** Start of DATA **

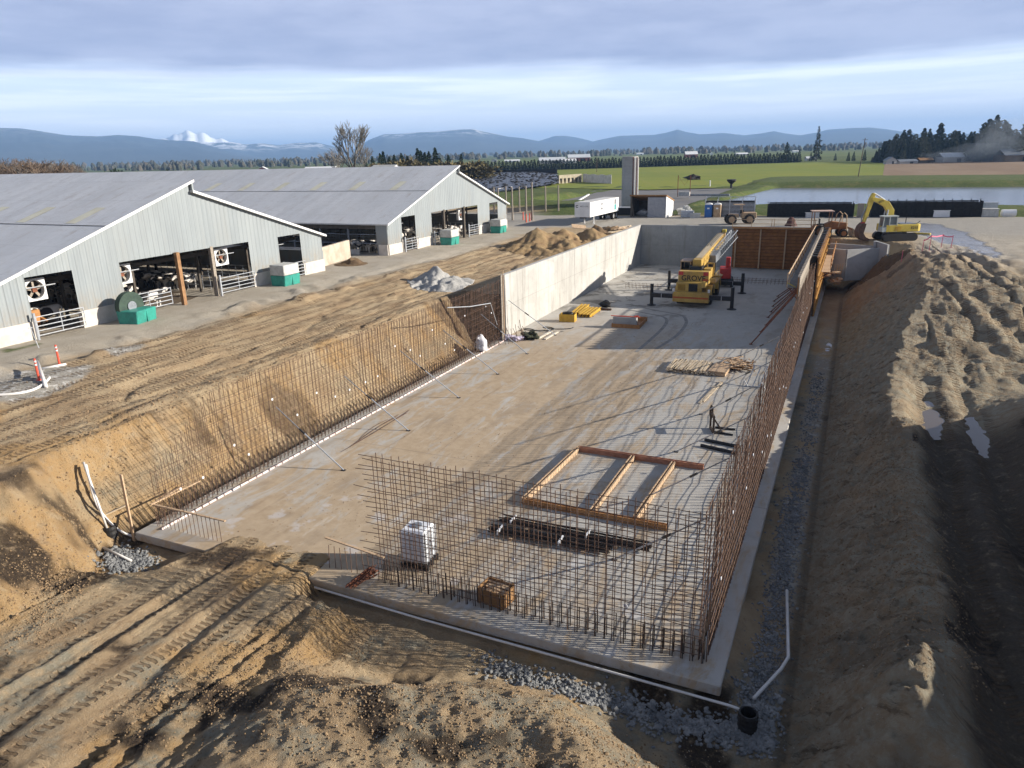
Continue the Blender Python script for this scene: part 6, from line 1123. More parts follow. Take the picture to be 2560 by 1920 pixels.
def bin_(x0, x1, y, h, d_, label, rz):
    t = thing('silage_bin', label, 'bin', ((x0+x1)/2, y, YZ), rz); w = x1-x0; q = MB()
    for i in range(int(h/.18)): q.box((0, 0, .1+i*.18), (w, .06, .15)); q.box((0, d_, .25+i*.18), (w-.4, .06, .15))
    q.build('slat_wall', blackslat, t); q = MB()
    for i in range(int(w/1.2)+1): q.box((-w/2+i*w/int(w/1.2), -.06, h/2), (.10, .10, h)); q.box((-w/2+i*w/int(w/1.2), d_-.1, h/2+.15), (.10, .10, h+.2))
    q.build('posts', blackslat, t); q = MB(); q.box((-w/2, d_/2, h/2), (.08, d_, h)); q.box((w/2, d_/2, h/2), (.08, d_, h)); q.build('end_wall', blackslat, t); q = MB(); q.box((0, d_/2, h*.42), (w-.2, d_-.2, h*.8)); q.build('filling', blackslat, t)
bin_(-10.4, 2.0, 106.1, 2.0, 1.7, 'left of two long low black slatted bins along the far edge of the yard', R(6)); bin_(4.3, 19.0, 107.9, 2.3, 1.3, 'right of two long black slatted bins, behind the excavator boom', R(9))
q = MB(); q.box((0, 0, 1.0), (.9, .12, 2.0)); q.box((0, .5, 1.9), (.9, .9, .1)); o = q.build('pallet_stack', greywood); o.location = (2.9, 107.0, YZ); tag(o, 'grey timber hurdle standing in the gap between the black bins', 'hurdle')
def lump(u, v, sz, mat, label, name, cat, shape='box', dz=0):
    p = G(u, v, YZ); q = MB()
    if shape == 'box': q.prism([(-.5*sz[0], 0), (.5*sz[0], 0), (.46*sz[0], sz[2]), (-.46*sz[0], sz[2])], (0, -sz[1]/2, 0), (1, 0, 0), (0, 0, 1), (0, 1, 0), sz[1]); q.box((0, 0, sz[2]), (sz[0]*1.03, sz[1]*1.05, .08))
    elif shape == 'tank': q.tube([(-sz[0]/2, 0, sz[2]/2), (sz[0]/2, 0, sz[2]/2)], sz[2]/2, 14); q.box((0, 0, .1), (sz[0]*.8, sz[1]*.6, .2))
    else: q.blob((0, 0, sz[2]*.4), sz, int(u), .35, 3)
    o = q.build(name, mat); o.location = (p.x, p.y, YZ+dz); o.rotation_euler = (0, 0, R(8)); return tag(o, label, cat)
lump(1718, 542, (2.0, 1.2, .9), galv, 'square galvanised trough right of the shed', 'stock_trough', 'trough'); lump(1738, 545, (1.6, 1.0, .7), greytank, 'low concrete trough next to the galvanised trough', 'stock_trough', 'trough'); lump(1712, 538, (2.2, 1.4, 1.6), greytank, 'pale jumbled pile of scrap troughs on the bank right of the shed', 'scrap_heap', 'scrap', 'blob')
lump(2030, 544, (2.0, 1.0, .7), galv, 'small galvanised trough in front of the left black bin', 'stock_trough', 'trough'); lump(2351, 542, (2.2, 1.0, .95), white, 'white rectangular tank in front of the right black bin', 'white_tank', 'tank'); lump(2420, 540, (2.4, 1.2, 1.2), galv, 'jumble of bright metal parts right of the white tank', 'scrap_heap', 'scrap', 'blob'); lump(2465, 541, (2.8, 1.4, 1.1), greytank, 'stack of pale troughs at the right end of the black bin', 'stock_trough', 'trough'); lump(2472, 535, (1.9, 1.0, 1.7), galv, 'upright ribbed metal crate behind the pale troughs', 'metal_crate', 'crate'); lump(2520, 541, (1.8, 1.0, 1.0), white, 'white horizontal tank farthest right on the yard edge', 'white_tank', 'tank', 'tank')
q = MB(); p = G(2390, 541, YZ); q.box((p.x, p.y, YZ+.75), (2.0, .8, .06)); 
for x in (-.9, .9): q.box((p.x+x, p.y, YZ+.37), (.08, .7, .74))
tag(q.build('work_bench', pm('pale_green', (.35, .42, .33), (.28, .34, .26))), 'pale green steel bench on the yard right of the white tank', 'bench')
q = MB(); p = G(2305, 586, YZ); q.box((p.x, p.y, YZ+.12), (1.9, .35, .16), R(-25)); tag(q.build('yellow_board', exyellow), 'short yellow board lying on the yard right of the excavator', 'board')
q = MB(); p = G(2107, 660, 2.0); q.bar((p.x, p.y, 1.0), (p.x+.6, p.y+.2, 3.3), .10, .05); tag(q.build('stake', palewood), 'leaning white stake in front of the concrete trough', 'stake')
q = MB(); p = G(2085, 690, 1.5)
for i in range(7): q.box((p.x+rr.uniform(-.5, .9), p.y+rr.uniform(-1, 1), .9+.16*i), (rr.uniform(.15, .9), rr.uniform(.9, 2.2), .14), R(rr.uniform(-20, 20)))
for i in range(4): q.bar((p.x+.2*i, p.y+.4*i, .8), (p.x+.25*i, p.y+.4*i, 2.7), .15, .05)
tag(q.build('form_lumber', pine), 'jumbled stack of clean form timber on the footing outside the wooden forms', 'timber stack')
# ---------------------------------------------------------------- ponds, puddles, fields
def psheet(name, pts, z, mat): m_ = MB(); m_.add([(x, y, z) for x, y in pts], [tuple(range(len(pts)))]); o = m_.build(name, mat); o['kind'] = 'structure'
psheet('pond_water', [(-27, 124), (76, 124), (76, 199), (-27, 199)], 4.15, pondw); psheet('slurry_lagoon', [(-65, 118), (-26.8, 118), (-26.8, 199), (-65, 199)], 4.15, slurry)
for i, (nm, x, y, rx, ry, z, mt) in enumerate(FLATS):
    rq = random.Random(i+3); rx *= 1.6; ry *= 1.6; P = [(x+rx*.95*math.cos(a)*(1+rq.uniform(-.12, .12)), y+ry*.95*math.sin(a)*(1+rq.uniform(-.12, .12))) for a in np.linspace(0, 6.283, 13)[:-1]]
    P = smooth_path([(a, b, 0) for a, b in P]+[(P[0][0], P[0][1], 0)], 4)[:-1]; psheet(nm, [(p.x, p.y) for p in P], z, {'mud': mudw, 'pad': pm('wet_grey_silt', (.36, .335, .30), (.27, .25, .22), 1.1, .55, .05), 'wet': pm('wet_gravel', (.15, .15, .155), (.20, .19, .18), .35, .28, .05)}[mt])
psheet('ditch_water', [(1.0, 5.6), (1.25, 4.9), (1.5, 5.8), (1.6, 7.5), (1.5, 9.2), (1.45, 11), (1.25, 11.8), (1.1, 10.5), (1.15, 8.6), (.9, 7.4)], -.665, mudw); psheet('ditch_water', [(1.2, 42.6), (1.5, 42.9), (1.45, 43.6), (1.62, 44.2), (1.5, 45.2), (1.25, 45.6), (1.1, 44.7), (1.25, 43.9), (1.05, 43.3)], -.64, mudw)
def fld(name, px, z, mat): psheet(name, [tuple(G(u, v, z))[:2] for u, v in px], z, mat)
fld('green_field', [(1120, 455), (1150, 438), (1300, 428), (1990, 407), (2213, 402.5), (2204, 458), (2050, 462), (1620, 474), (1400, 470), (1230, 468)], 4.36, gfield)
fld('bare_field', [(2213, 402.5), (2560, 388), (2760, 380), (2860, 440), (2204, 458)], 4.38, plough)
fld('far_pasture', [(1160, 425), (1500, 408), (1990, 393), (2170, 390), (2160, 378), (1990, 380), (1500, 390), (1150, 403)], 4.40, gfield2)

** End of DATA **

TASK TO COMPLETE: Quote the material in full and exactly; do not carry over its pictures.

CORRECT ANSWER:
Continue the Blender Python script for this scene: part 6, from line 1123. More parts follow. Take the picture to be 2560 by 1920 pixels.
def bin_(x0, x1, y, h, d_, label, rz):
    t = thing('silage_bin', label, 'bin', ((x0+x1)/2, y, YZ), rz); w = x1-x0; q = MB()
    for i in range(int(h/.18)): q.box((0, 0, .1+i*.18), (w, .06, .15)); q.box((0, d_, .25+i*.18), (w-.4, .06, .15))
    q.build('slat_wall', blackslat, t); q = MB()
    for i in range(int(w/1.2)+1): q.box((-w/2+i*w/int(w/1.2), -.06, h/2), (.10, .10, h)); q.box((-w/2+i*w/int(w/1.2), d_-.1, h/2+.15), (.10, .10, h+.2))
    q.build('posts', blackslat, t); q = MB(); q.box((-w/2, d_/2, h/2), (.08, d_, h)); q.box((w/2, d_/2, h/2), (.08, d_, h)); q.build('end_wall', blackslat, t); q = MB(); q.box((0, d_/2, h*.42), (w-.2, d_-.2, h*.8)); q.build('filling', blackslat, t)
bin_(-10.4, 2.0, 106.1, 2.0, 1.7, 'left of two long low black slatted bins along the far edge of the yard', R(6)); bin_(4.3, 19.0, 107.9, 2.3, 1.3, 'right of two long black slatted bins, behind the excavator boom', R(9))
q = MB(); q.box((0, 0, 1.0), (.9, .12, 2.0)); q.box((0, .5, 1.9), (.9, .9, .1)); o = q.build('pallet_stack', greywood); o.location = (2.9, 107.0, YZ); tag(o, 'grey timber hurdle standing in the gap between the black bins', 'hurdle')
def lump(u, v, sz, mat, label, name, cat, shape='box', dz=0):
    p = G(u, v, YZ); q = MB()
    if shape == 'box': q.prism([(-.5*sz[0], 0), (.5*sz[0], 0), (.46*sz[0], sz[2]), (-.46*sz[0], sz[2])], (0, -sz[1]/2, 0), (1, 0, 0), (0, 0, 1), (0, 1, 0), sz[1]); q.box((0, 0, sz[2]), (sz[0]*1.03, sz[1]*1.05, .08))
    elif shape == 'tank': q.tube([(-sz[0]/2, 0, sz[2]/2), (sz[0]/2, 0, sz[2]/2)], sz[2]/2, 14); q.box((0, 0, .1), (sz[0]*.8, sz[1]*.6, .2))
    else: q.blob((0, 0, sz[2]*.4), sz, int(u), .35, 3)
    o = q.build(name, mat); o.location = (p.x, p.y, YZ+dz); o.rotation_euler = (0, 0, R(8)); return tag(o, label, cat)
lump(1718, 542, (2.0, 1.2, .9), galv, 'square galvanised trough right of the shed', 'stock_trough', 'trough'); lump(1738, 545, (1.6, 1.0, .7), greytank, 'low concrete trough next to the galvanised trough', 'stock_trough', 'trough'); lump(1712, 538, (2.2, 1.4, 1.6), greytank, 'pale jumbled pile of scrap troughs on the bank right of the shed', 'scrap_heap', 'scrap', 'blob')
lump(2030, 544, (2.0, 1.0, .7), galv, 'small galvanised trough in front of the left black bin', 'stock_trough', 'trough'); lump(2351, 542, (2.2, 1.0, .95), white, 'white rectangular tank in front of the right black bin', 'white_tank', 'tank'); lump(2420, 540, (2.4, 1.2, 1.2), galv, 'jumble of bright metal parts right of the white tank', 'scrap_heap', 'scrap', 'blob'); lump(2465, 541, (2.8, 1.4, 1.1), greytank, 'stack of pale troughs at the right end of the black bin', 'stock_trough', 'trough'); lump(2472, 535, (1.9, 1.0, 1.7), galv, 'upright ribbed metal crate behind the pale troughs', 'metal_crate', 'crate'); lump(2520, 541, (1.8, 1.0, 1.0), white, 'white horizontal tank farthest right on the yard edge', 'white_tank', 'tank', 'tank')
q = MB(); p = G(2390, 541, YZ); q.box((p.x, p.y, YZ+.75), (2.0, .8, .06)); 
for x in (-.9, .9): q.box((p.x+x, p.y, YZ+.37), (.08, .7, .74))
tag(q.build('work_bench', pm('pale_green', (.35, .42, .33), (.28, .34, .26))), 'pale green steel bench on the yard right of the white tank', 'bench')
q = MB(); p = G(2305, 586, YZ); q.box((p.x, p.y, YZ+.12), (1.9, .35, .16), R(-25)); tag(q.build('yellow_board', exyellow), 'short yellow board lying on the yard right of the excavator', 'board')
q = MB(); p = G(2107, 660, 2.0); q.bar((p.x, p.y, 1.0), (p.x+.6, p.y+.2, 3.3), .10, .05); tag(q.build('stake', palewood), 'leaning white stake in front of the concrete trough', 'stake')
q = MB(); p = G(2085, 690, 1.5)
for i in range(7): q.box((p.x+rr.uniform(-.5, .9), p.y+rr.uniform(-1, 1), .9+.16*i), (rr.uniform(.15, .9), rr.uniform(.9, 2.2), .14), R(rr.uniform(-20, 20)))
for i in range(4): q.bar((p.x+.2*i, p.y+.4*i, .8), (p.x+.25*i, p.y+.4*i, 2.7), .15, .05)
tag(q.build('form_lumber', pine), 'jumbled stack of clean form timber on the footing outside the wooden forms', 'timber stack')
# ---------------------------------------------------------------- ponds, puddles, fields
def psheet(name, pts, z, mat): m_ = MB(); m_.add([(x, y, z) for x, y in pts], [tuple(range(len(pts)))]); o = m_.build(name, mat); o['kind'] = 'structure'
psheet('pond_water', [(-27, 124), (76, 124), (76, 199), (-27, 199)], 4.15, pondw); psheet('slurry_lagoon', [(-65, 118), (-26.8, 118), (-26.8, 199), (-65, 199)], 4.15, slurry)
for i, (nm, x, y, rx, ry, z, mt) in enumerate(FLATS):
    rq = random.Random(i+3); rx *= 1.6; ry *= 1.6; P = [(x+rx*.95*math.cos(a)*(1+rq.uniform(-.12, .12)), y+ry*.95*math.sin(a)*(1+rq.uniform(-.12, .12))) for a in np.linspace(0, 6.283, 13)[:-1]]
    P = smooth_path([(a, b, 0) for a, b in P]+[(P[0][0], P[0][1], 0)], 4)[:-1]; psheet(nm, [(p.x, p.y) for p in P], z, {'mud': mudw, 'pad': pm('wet_grey_silt', (.36, .335, .30), (.27, .25, .22), 1.1, .55, .05), 'wet': pm('wet_gravel', (.15, .15, .155), (.20, .19, .18), .35, .28, .05)}[mt])
psheet('ditch_water', [(1.0, 5.6), (1.25, 4.9), (1.5, 5.8), (1.6, 7.5), (1.5, 9.2), (1.45, 11), (1.25, 11.8), (1.1, 10.5), (1.15, 8.6), (.9, 7.4)], -.665, mudw); psheet('ditch_water', [(1.2, 42.6), (1.5, 42.9), (1.45, 43.6), (1.62, 44.2), (1.5, 45.2), (1.25, 45.6), (1.1, 44.7), (1.25, 43.9), (1.05, 43.3)], -.64, mudw)
def fld(name, px, z, mat): psheet(name, [tuple(G(u, v, z))[:2] for u, v in px], z, mat)
fld('green_field', [(1120, 455), (1150, 438), (1300, 428), (1990, 407), (2213, 402.5), (2204, 458), (2050, 462), (1620, 474), (1400, 470), (1230, 468)], 4.36, gfield)
fld('bare_field', [(2213, 402.5), (2560, 388), (2760, 380), (2860, 440), (2204, 458)], 4.38, plough)
fld('far_pasture', [(1160, 425), (1500, 408), (1990, 393), (2170, 390), (2160, 378), (1990, 380), (1500, 390), (1150, 403)], 4.40, gfield2)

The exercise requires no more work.